» **Prompt**
Write out, word for word, only the data from its first line to the line containing "m.build('leg', M['frame'], tb, bevel=0.003)".
─── Exercise material ───
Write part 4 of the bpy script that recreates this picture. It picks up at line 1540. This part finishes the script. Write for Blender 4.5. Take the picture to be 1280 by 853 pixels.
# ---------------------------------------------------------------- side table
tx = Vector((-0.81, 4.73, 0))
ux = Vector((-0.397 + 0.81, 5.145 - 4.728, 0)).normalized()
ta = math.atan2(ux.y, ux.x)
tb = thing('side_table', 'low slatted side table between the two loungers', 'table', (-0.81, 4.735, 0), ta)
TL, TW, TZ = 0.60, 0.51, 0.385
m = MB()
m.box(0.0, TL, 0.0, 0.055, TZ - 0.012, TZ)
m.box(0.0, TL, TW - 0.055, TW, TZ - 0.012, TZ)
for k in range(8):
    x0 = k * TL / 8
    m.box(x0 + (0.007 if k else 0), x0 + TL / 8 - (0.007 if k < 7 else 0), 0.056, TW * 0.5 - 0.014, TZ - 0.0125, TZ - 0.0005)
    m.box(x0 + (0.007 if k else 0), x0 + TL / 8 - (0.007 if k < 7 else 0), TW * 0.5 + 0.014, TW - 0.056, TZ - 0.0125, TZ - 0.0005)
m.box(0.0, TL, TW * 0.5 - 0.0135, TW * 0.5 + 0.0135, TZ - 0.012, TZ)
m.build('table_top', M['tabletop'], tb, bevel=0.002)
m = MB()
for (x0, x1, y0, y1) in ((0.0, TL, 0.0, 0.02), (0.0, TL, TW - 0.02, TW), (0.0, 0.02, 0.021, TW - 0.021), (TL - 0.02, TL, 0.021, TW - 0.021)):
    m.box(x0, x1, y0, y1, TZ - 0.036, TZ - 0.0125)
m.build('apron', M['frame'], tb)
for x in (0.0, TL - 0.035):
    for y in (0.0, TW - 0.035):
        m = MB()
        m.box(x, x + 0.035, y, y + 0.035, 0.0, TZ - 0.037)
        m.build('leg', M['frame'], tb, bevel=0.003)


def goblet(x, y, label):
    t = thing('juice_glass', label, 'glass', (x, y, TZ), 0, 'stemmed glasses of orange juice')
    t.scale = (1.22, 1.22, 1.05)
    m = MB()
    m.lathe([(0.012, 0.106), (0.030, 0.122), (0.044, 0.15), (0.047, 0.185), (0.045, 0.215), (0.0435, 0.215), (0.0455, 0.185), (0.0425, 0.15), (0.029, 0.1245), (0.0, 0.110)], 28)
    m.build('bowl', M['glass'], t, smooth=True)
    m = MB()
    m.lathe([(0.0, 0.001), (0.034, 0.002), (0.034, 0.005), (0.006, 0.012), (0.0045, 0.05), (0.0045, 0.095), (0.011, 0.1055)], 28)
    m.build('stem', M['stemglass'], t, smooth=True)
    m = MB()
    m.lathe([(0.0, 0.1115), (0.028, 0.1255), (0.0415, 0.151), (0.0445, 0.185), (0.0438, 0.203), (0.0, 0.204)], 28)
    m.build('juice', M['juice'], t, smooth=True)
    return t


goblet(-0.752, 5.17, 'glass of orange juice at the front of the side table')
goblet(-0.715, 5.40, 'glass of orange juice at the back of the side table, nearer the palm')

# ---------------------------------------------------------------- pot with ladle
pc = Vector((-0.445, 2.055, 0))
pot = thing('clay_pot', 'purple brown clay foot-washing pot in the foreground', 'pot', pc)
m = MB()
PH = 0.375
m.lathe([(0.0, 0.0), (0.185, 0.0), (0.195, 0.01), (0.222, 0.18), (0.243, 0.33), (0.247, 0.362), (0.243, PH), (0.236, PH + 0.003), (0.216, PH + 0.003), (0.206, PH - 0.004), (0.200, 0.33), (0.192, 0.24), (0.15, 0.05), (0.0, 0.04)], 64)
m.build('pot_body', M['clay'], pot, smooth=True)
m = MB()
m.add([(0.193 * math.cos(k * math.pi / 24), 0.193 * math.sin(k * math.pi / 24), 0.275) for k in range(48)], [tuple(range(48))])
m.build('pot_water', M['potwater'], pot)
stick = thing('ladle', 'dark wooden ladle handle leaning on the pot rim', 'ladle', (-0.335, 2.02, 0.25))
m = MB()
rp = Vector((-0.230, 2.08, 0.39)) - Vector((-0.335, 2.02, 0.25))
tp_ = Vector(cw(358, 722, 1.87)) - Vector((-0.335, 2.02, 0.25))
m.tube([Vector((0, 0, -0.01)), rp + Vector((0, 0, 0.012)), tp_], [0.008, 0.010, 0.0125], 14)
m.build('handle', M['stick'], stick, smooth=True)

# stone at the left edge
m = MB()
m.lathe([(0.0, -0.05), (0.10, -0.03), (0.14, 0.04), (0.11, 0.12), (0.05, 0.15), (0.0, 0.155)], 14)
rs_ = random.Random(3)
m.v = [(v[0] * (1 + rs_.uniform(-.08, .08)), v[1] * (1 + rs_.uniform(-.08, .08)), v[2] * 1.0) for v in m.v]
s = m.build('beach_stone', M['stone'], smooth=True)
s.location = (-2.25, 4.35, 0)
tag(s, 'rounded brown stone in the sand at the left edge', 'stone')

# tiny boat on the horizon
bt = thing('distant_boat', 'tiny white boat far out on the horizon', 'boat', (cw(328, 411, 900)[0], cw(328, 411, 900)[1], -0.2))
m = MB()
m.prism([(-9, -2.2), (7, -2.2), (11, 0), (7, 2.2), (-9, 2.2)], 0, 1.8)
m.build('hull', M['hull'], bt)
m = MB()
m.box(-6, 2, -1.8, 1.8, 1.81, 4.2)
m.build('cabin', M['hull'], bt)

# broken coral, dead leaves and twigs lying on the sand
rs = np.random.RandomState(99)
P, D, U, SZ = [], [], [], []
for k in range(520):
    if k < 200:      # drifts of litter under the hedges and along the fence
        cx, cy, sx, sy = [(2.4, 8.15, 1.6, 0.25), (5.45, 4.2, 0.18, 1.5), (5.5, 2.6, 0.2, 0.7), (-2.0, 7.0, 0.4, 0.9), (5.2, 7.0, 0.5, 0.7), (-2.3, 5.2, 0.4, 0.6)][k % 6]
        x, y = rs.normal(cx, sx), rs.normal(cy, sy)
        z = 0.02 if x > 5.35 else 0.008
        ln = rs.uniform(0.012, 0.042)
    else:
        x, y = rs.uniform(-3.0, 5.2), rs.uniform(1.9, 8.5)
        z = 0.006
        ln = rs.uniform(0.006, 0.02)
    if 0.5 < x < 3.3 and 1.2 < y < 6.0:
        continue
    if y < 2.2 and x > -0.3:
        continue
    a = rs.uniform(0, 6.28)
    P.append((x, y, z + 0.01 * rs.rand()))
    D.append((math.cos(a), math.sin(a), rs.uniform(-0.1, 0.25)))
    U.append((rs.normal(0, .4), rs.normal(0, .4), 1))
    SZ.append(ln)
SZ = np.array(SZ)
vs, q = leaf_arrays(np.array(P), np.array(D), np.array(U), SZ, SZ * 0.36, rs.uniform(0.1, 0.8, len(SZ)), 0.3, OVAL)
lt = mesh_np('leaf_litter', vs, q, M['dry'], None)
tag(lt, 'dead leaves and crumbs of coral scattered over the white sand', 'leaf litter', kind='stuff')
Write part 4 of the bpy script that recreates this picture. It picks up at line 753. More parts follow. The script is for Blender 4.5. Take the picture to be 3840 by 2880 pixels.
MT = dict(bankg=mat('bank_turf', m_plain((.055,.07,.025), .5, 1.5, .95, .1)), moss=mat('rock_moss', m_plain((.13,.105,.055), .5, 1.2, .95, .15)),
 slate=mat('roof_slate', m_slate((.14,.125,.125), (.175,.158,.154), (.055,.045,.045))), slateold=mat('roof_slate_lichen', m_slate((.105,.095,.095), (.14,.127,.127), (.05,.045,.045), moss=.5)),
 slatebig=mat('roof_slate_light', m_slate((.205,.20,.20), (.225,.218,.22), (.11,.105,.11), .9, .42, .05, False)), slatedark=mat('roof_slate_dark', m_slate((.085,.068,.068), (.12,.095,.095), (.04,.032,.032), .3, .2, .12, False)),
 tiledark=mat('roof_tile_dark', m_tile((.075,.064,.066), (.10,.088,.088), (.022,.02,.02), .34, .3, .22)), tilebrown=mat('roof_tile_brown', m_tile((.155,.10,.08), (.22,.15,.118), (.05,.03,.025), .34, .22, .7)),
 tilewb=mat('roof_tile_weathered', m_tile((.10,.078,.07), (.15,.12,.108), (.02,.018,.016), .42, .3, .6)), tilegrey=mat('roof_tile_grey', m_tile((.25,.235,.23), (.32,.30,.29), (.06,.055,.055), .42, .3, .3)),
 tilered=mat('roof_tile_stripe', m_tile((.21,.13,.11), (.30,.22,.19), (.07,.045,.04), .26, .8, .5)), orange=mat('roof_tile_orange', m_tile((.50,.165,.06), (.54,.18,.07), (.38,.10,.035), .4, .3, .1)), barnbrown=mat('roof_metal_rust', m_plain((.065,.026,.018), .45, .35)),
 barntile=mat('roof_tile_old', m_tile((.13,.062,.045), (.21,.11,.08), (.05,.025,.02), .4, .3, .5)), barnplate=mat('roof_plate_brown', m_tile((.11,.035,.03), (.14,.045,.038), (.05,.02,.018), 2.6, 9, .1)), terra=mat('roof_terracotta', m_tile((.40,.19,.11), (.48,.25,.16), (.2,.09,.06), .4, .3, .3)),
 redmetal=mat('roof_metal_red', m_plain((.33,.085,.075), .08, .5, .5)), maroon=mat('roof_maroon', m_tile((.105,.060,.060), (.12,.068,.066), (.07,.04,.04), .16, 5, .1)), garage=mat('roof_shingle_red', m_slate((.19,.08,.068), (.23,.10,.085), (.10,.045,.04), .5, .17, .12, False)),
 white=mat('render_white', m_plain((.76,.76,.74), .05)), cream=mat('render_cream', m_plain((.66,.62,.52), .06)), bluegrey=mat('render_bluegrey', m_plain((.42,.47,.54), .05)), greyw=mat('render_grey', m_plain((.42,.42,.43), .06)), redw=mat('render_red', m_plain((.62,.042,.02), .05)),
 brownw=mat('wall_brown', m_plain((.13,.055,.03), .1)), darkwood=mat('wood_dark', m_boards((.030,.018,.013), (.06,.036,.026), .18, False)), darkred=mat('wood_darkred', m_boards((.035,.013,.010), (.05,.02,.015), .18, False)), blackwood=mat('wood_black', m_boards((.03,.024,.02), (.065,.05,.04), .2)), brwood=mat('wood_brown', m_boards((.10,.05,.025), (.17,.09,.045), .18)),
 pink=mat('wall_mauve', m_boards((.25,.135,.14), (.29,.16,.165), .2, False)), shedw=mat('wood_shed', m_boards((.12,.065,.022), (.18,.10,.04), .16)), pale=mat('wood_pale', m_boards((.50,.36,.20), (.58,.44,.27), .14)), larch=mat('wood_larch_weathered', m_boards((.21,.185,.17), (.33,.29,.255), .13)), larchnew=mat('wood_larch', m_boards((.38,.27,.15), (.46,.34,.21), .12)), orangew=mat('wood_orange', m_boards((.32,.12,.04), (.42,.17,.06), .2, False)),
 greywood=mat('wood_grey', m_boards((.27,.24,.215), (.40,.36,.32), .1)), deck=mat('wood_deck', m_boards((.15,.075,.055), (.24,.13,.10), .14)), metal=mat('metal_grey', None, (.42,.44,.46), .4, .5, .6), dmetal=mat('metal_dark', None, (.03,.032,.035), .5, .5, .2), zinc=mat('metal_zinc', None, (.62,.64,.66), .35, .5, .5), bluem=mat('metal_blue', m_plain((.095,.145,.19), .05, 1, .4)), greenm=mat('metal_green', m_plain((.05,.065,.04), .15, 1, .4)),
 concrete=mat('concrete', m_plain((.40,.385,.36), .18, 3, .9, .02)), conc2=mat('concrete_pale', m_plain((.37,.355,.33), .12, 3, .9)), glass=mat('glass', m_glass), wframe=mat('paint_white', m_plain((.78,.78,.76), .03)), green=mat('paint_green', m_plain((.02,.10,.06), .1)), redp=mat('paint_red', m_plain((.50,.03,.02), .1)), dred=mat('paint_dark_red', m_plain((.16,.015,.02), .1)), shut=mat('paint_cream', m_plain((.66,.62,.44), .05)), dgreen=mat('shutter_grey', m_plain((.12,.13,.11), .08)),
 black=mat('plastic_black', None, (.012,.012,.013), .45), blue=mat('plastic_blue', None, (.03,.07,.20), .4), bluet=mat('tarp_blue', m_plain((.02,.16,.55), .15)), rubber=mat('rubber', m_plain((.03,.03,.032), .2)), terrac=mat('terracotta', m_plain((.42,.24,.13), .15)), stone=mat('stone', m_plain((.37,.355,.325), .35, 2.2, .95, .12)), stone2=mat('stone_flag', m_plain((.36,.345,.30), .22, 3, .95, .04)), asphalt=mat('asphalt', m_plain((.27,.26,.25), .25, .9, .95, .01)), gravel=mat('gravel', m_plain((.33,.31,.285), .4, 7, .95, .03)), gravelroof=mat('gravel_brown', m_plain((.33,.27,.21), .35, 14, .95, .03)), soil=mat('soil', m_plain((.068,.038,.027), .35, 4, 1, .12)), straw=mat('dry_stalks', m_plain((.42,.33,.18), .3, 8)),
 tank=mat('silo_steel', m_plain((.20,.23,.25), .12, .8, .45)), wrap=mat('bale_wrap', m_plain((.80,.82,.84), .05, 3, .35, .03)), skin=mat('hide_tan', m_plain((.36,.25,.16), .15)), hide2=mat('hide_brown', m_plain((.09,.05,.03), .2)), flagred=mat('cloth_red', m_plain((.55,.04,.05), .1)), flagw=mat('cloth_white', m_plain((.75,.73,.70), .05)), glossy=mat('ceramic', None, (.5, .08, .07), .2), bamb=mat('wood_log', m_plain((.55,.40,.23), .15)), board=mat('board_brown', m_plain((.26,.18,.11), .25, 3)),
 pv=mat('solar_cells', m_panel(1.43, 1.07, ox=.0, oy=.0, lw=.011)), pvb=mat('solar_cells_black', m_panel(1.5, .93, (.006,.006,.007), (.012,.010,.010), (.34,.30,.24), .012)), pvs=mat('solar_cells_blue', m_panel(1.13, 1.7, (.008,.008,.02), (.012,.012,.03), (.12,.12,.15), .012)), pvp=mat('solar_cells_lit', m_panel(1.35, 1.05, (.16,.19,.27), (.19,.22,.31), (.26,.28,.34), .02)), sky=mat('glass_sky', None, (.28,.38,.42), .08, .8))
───
» **Solution to the problem**
Write part 4 of the bpy script that recreates this picture. It picks up at line 1540. This part finishes the script. Write for Blender 4.5. Take the picture to be 1280 by 853 pixels.
# ---------------------------------------------------------------- side table
tx = Vector((-0.81, 4.73, 0))
ux = Vector((-0.397 + 0.81, 5.145 - 4.728, 0)).normalized()
ta = math.atan2(ux.y, ux.x)
tb = thing('side_table', 'low slatted side table between the two loungers', 'table', (-0.81, 4.735, 0), ta)
TL, TW, TZ = 0.60, 0.51, 0.385
m = MB()
m.box(0.0, TL, 0.0, 0.055, TZ - 0.012, TZ)
m.box(0.0, TL, TW - 0.055, TW, TZ - 0.012, TZ)
for k in range(8):
    x0 = k * TL / 8
    m.box(x0 + (0.007 if k else 0), x0 + TL / 8 - (0.007 if k < 7 else 0), 0.056, TW * 0.5 - 0.014, TZ - 0.0125, TZ - 0.0005)
    m.box(x0 + (0.007 if k else 0), x0 + TL / 8 - (0.007 if k < 7 else 0), TW * 0.5 + 0.014, TW - 0.056, TZ - 0.0125, TZ - 0.0005)
m.box(0.0, TL, TW * 0.5 - 0.0135, TW * 0.5 + 0.0135, TZ - 0.012, TZ)
m.build('table_top', M['tabletop'], tb, bevel=0.002)
m = MB()
for (x0, x1, y0, y1) in ((0.0, TL, 0.0, 0.02), (0.0, TL, TW - 0.02, TW), (0.0, 0.02, 0.021, TW - 0.021), (TL - 0.02, TL, 0.021, TW - 0.021)):
    m.box(x0, x1, y0, y1, TZ - 0.036, TZ - 0.0125)
m.build('apron', M['frame'], tb)
for x in (0.0, TL - 0.035):
    for y in (0.0, TW - 0.035):
        m = MB()
        m.box(x, x + 0.035, y, y + 0.035, 0.0, TZ - 0.037)
        m.build('leg', M['frame'], tb, bevel=0.003)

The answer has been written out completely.